While the base is cooking, prepare the vegetables for the top. Using a mandolin (or a knife), slice the zucchini and squash thinly. Slice the tomatoes thinly and set all aside until the base is ready.

Add base mixture to the bottom of serving dish of choice. Arrange zucchini, squash, and tomatoes around until the dish is covered. Drizzle the garlic-thyme oil over the ratatouille and add salt and pepper to taste. Cover with a lid or tightly with foil and bake for 1 hour. Remove lid, turn the heat up to 350 F and continue to cook for 30-45 minutes or until all juices have absorbed and the top has browned.

Remove and allow to cool for 10 minutes.
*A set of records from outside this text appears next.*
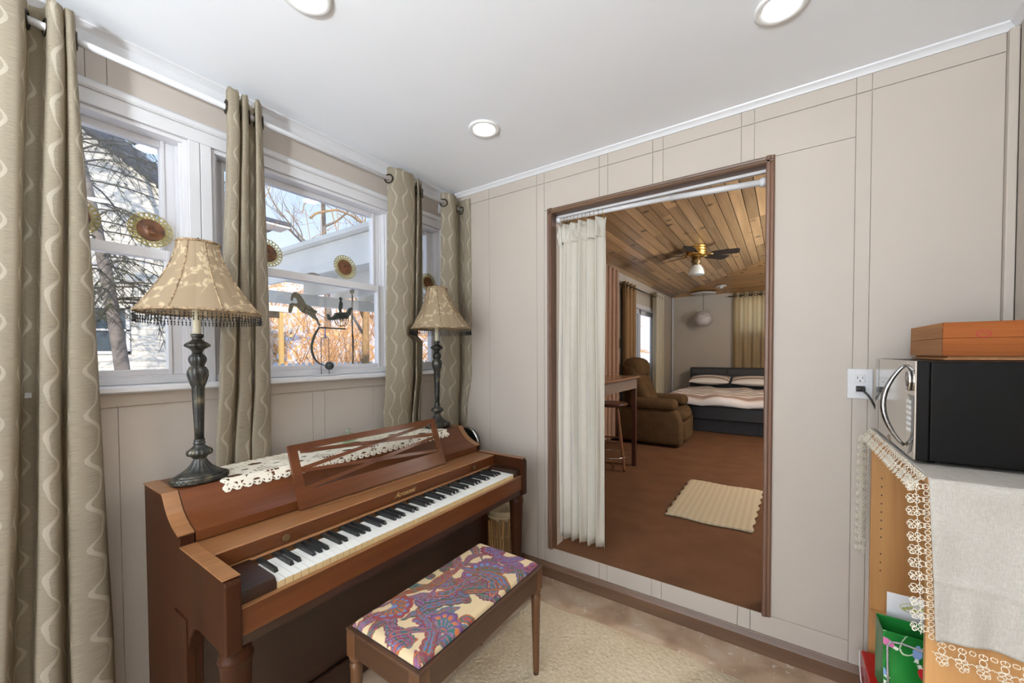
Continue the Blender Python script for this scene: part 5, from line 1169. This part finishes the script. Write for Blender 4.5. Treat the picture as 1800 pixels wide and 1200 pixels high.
# ------------------------------------------------------------------ uplighters added out of view to brighten the ceilings (one in each room)
def fill_uplighter(x,y,zf,h,lab,en):
    T=thing('fill_floor_lamp',lab,'lamp',(x,y,zf))
    MB().lathe([(.01,0),(.13,0),(.13,.012),(.02,.03),(.011,.05),(.011,h-.06),(.02,h-.05),(.03,h-.03)],(x,y,zf),28).build('stand',m_brassd,T,smooth=True)
    MB().lathe([(.02,h-.04),(.07,h-.02),(.13,h+.03),(.15,h+.06)],(x,y,zf),32,cap=False).build('bowl',m_frost,T,smooth=True)
    MB().lathe([(.001,h+.035),(.10,h+.04),(.115,h+.055),(.08,h+.075),(.001,h+.085)],(x,y,zf),20,cap=False).build('bulb',emis('bulb_'+str(int(en)),(.86,.935,1,1),en),T,smooth=True)
fill_uplighter(1.75,-3.7,.015,1.62,'added brass uplighter, unseen at the rear of the room',FILL_UP1)
fill_uplighter(3.5,3.3,ZF,1.55,'added brass uplighter, unseen at the right side of the far room',FILL_UP2)

# ------------------------------------------------------------------ outdoors
def hill(x,y):
    d=-.62*x+.78*y-7.0
    return -.35+.02*math.sin(x*.9)*math.cos(y*.7)+(0 if d<0 else .235*d+.012*d*d*.3)+(.10*math.sin(x*1.3+y)*math.sin(y*.8) if d>0 else 0)
m_hill,t,b=base('snowy_leaf_litter',srgb(200,190,180),.9); v=coords(t); f=noise(t,v,.55,7,1.2,.65); g=noise(t,v,3,6,.5,.7)
c=ramp(t,f,[(.50,srgb(240,238,242)),(.56,srgb(230,222,216)),(.60,srgb(214,166,112)),(.74,srgb(176,124,80))]); c=mixc(t,ramp(t,g,[(.60,(0,0,0,1)),(.66,(.8,.8,.8,1))]),c,srgb(214,166,112)); t.links.new(c,b.inputs['Base Color']); bump(t,b,g,.8,.08)
B=MB(); B.grid(80,80,lambda u,v_:(lerp(-45,-.13,u),lerp(-22,48,v_),hill(lerp(-45,-.13,u),lerp(-22,48,v_)))); B.build('hillside',m_hill,None,'sunlit snowy hillside with orange leaf litter outside the windows','hill',kind='structure',smooth=True)
r=random.Random(77)
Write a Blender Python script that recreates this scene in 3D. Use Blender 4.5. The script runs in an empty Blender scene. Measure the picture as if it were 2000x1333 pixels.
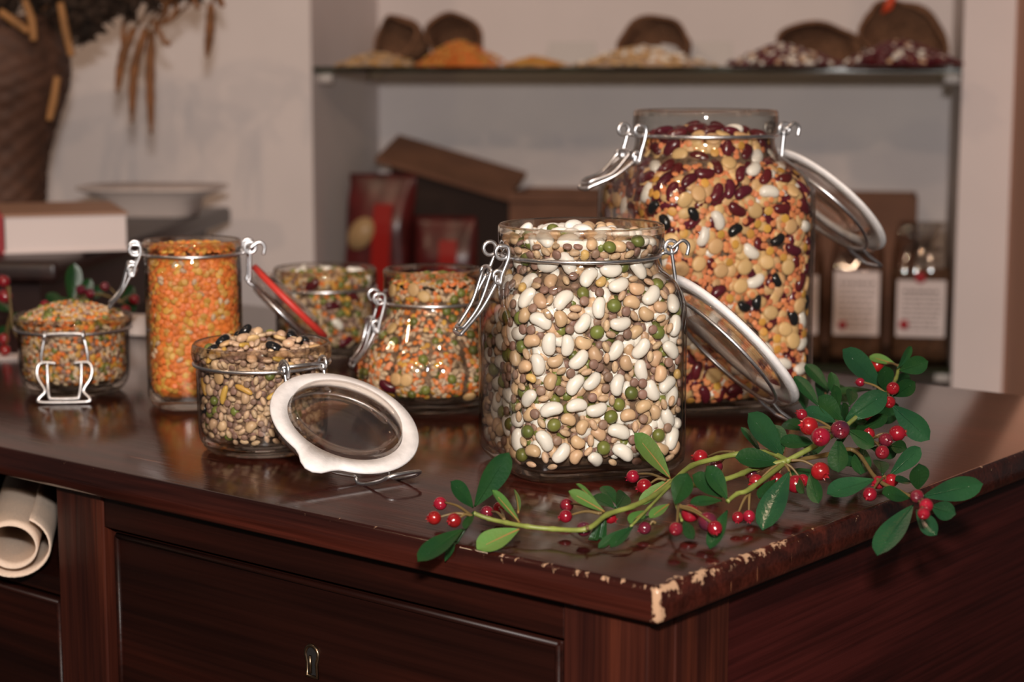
import bpy, bmesh, math, random
import numpy as np
from mathutils import Vector, Matrix, Quaternion

random.seed(7)
RNG = np.random.default_rng(11)
R = math.radians
SC = bpy.context.scene
COL = SC.collection

# ------------------------------------------------------------------ camera, world, lights, exposure
FPX = 3627.0
PITCH = R(8.37)
TOP = 0.80                                   # height of the dresser top
CAM = Vector((0.0, 0.0, TOP + 0.238))
cd = bpy.data.cameras.new('camera')
cam = bpy.data.objects.new('camera', cd)
COL.objects.link(cam)
cam.location = CAM
cam.rotation_euler = (math.pi / 2 - PITCH, 0, 0)
cd.sensor_width = 36.0
cd.lens = FPX / 2000 * 36
cd.clip_start = 0.02
cd.dof.use_dof = True
cd.dof.focus_distance = 1.04
cd.dof.aperture_fstop = 8.0
SC.camera = cam

w = bpy.data.worlds.new('world')
SC.world = w
w.use_nodes = True
w.node_tree.nodes['Background'].inputs[0].default_value = (1.0, 0.93, 0.88, 1)
w.node_tree.nodes['Background'].inputs[1].default_value = 0.06

def area(name, loc, target, size, power, color, size_y=None):
    l = bpy.data.lights.new(name, 'AREA')
    l.energy = power
    l.color = color
    l.shape = 'RECTANGLE' if size_y else 'DISK'
    l.size = size
    if size_y:
        l.size_y = size_y
    o = bpy.data.objects.new(name, l)
    COL.objects.link(o)
    o.location = loc
    d = Vector(target) - Vector(loc)
    o.rotation_euler = d.to_track_quat('-Z', 'Y').to_euler()
    return o

# the camera's flash, a little above the lens, and the warm lamps of the room
area('camera_flash', (0.01, -0.03, CAM.z + 0.15), (0.08, 1.6, TOP + 0.05), 0.065, 17.5, (1.0, 0.955, 0.92), 0.04)
for x, y, z, p in ((-1.1, -2.0, 2.3, 14), (0.7, -2.2, 2.3, 15), (-0.3, -1.2, 2.45, 8), (-0.1, 0.7, 2.45, 4), (-1.2, 1.0, 2.4, 4)):
    area('ceiling_lamp_light', (x, y, z), (x * 0.3, y + 1.6, 0.9), 0.09, p, (1.0, 0.68, 0.45))

SC.view_settings.view_transform = 'Standard'
SC.view_settings.look = 'None'
SC.view_settings.exposure = 0.0
SC.view_settings.gamma = 1.0
SC.view_settings.use_curve_mapping = False
SC.cycles.max_bounces = 24
SC.cycles.transparent_max_bounces = 40
SC.cycles.transmission_bounces = 16
SC.cycles.glossy_bounces = 8
SC.cycles.diffuse_bounces = 3
SC.cycles.sample_clamp_indirect = 6.0
SC.cycles.use_denoising = True

# ------------------------------------------------------------------ picture <-> place
CP, SP = math.cos(PITCH), math.sin(PITCH)
FWD, UP, RIGHT = Vector((0, CP, -SP)), Vector((0, SP, CP)), Vector((1, 0, 0))

def ray(px, py):
    return RIGHT * ((px - 1000) / FPX) + UP * (-(py - 666.5) / FPX) + FWD

def at_z(px, py, z=TOP):
    d = ray(px, py)
    return CAM + d * ((z - CAM.z) / d.z)

def at_y(px, py, y):
    d = ray(px, py)
    return CAM + d * (y / d.y)

def at_plane(px, py, p0, n):
    d = ray(px, py)
    return CAM + d * ((Vector(p0) - CAM).dot(Vector(n)) / d.dot(Vector(n)))

# ------------------------------------------------------------------ materials
def mat(name):
    m = bpy.data.materials.new(name)
    m.use_nodes = True
    nt = m.node_tree
    nt.nodes.clear()
    out = nt.nodes.new('ShaderNodeOutputMaterial')
    return m, nt, out

def lk(nt, a, b):
    nt.links.new(a, b)

def plain(name, col, rough=0.5, metal=0.0, spec=0.5, var=0.0, noise=0.0, nscale=60, bump=0.0, bscale=200, coat=0.0, sss=0.0, col2=None, coords='Object'):
    m, nt, out = mat(name)
    b = nt.nodes.new('ShaderNodeBsdfPrincipled')
    b.inputs['Base Color'].default_value = (*col, 1)
    b.inputs['Roughness'].default_value = rough
    b.inputs['Metallic'].default_value = metal
    b.inputs['Specular IOR Level'].default_value = spec
    b.inputs['Coat Weight'].default_value = coat
    if sss:
        b.inputs['Subsurface Weight'].default_value = sss
        b.inputs['Subsurface Radius'].default_value = (0.004, 0.002, 0.001)
        b.inputs['Subsurface Scale'].default_value = 1.0
    lk(nt, b.outputs[0], out.inputs[0])
    tc = nt.nodes.new('ShaderNodeTexCoord')
    c = None
    if noise or col2:
        n = nt.nodes.new('ShaderNodeTexNoise')
        n.inputs['Scale'].default_value = nscale
        n.inputs['Detail'].default_value = 4
        lk(nt, tc.outputs[coords], n.inputs['Vector'])
        r = nt.nodes.new('ShaderNodeValToRGB')
        r.color_ramp.elements[0].position = 0.35
        r.color_ramp.elements[1].position = 0.65
        c2 = col2 or tuple(x * (1 - noise) for x in col)
        r.color_ramp.elements[0].color = (*c2, 1)
        r.color_ramp.elements[1].color = (*col, 1)
        lk(nt, n.outputs[0], r.inputs[0])
        c = r.outputs[0]
    if var:
        oi = nt.nodes.new('ShaderNodeObjectInfo')
        ge = nt.nodes.new('ShaderNodeNewGeometry')
        ad = nt.nodes.new('ShaderNodeMath'); ad.operation = 'ADD'
        fr = nt.nodes.new('ShaderNodeMath'); fr.operation = 'FRACT'
        lk(nt, oi.outputs['Random'], ad.inputs[0]); lk(nt, ge.outputs['Random Per Island'], ad.inputs[1]); lk(nt, ad.outputs[0], fr.inputs[0])
        mr = nt.nodes.new('ShaderNodeMapRange')
        mr.inputs[3].default_value = 1 - var; mr.inputs[4].default_value = 1 + var
        lk(nt, fr.outputs[0], mr.inputs[0])
        hs = nt.nodes.new('ShaderNodeHueSaturation')
        hs.inputs['Color'].default_value = (*col, 1)
        if c:
            lk(nt, c, hs.inputs['Color'])
        lk(nt, mr.outputs[0], hs.inputs['Value'])
        mh = nt.nodes.new('ShaderNodeMapRange')
        mh.inputs[3].default_value = 0.5 - var * 0.05; mh.inputs[4].default_value = 0.5 + var * 0.05
        ml = nt.nodes.new('ShaderNodeMath'); ml.operation = 'MULTIPLY'; ml.inputs[1].default_value = 7.31
        f2 = nt.nodes.new('ShaderNodeMath'); f2.operation = 'FRACT'
        lk(nt, fr.outputs[0], ml.inputs[0]); lk(nt, ml.outputs[0], f2.inputs[0]); lk(nt, f2.outputs[0], mh.inputs[0])
        lk(nt, mh.outputs[0], hs.inputs['Hue'])
        c = hs.outputs[0]
    if c:
        lk(nt, c, b.inputs['Base Color'])
    if bump:
        n2 = nt.nodes.new('ShaderNodeTexNoise')
        n2.inputs['Scale'].default_value = bscale
        lk(nt, tc.outputs[coords], n2.inputs['Vector'])
        bp = nt.nodes.new('ShaderNodeBump')
        bp.inputs['Strength'].default_value = bump
        bp.inputs['Distance'].default_value = 0.002
        lk(nt, n2.outputs[0], bp.inputs['Height'])
        lk(nt, bp.outputs[0], b.inputs['Normal'])
    return m

def thin_glass(name, tint=(0.97, 0.965, 0.95), edge=(0.20, 0.14, 0.10), f0=0.045, epow=3.4, rough=0.0):
    """a glass wall: clear, mirror-like by Schlick's law, tinted where one looks along the wall"""
    m, nt, out = mat(name)
    lw = nt.nodes.new('ShaderNodeLayerWeight')
    lw.inputs['Blend'].default_value = 0.5
    p = nt.nodes.new('ShaderNodeMath'); p.operation = 'POWER'; p.inputs[1].default_value = 5
    lk(nt, lw.outputs['Facing'], p.inputs[0])
    ma = nt.nodes.new('ShaderNodeMath'); ma.operation = 'MULTIPLY_ADD'; ma.inputs[1].default_value = 0.75; ma.inputs[2].default_value = f0
    lk(nt, p.outputs[0], ma.inputs[0])
    p2 = nt.nodes.new('ShaderNodeMath'); p2.operation = 'POWER'; p2.inputs[1].default_value = epow
    lk(nt, lw.outputs['Facing'], p2.inputs[0])
    mx = nt.nodes.new('ShaderNodeMix'); mx.data_type = 'RGBA'
    mx.inputs[6].default_value = (*tint, 1); mx.inputs[7].default_value = (*edge, 1)
    lk(nt, p2.outputs[0], mx.inputs[0])
    t = nt.nodes.new('ShaderNodeBsdfTransparent')
    lk(nt, mx.outputs[2], t.inputs[0])
    g = nt.nodes.new('ShaderNodeBsdfGlossy')
    g.inputs['Roughness'].default_value = rough + 0.03
    ms = nt.nodes.new('ShaderNodeMixShader')
    lk(nt, ma.outputs[0], ms.inputs[0]); lk(nt, t.outputs[0], ms.inputs[1]); lk(nt, g.outputs[0], ms.inputs[2])
    lk(nt, ms.outputs[0], out.inputs[0])
    return m

def solid_glass(name, col=(1, 0.98, 0.96), ior=1.45, rough=0.0, clear=0.0):
    m, nt, out = mat(name)
    g = nt.nodes.new('ShaderNodeBsdfGlass')
    g.inputs['Color'].default_value = (*col, 1)
    g.inputs['IOR'].default_value = ior
    g.inputs['Roughness'].default_value = rough
    if clear:
        t = nt.nodes.new('ShaderNodeBsdfTransparent')
        t.inputs[0].default_value = (*col, 1)
        ms = nt.nodes.new('ShaderNodeMixShader'); ms.inputs[0].default_value = clear
        lk(nt, g.outputs[0], ms.inputs[1]); lk(nt, t.outputs[0], ms.inputs[2]); lk(nt, ms.outputs[0], out.inputs[0])
    else:
        lk(nt, g.outputs[0], out.inputs[0])
    return m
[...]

Sprinkle over feta and garnish with watercress, arugula, or microgreens.

Coconut and Vanilla Bean Panna Cotta
Makes 4 servings


1/4 cup of cold water
3 1/2 cups unsweetened coconut milk
2 tbs of honey
1 vanilla bean
1 packet of gelatin
1 1/2 cups of fresh blueberries
1 tbs of agave nectar

For the panna cotta-

Sprinkle the gelatin over the cold water, combine thoroughly, and set aside to set.

Pour the coconut milk into a saucepan to heat. Scrape the seeds from the vanilla bean and add both the seeds and the bean to the coconut milk. Add honey, bring just to a simmer and remove from heat. Whisk in gelatin until completely dissolved and strain mixture into cup or bowl of choice. (These can even be molded into ramekins and then inverted on to plate after setting.) Place into fridge to set for 5 to 6 hours before eating.

For the compote-

Add blueberries, agave (or honey), and 1/4 cup of water to a saucepan. Bring to a boil, turn heat down to low and simmer for 30 minutes or until the blueberries have released their juices and the sauce has reduced and turned syrupy. Add more water if the compote begins to stick during cooking. Any leftover compote could be used to top yogurt, toast, or crepes.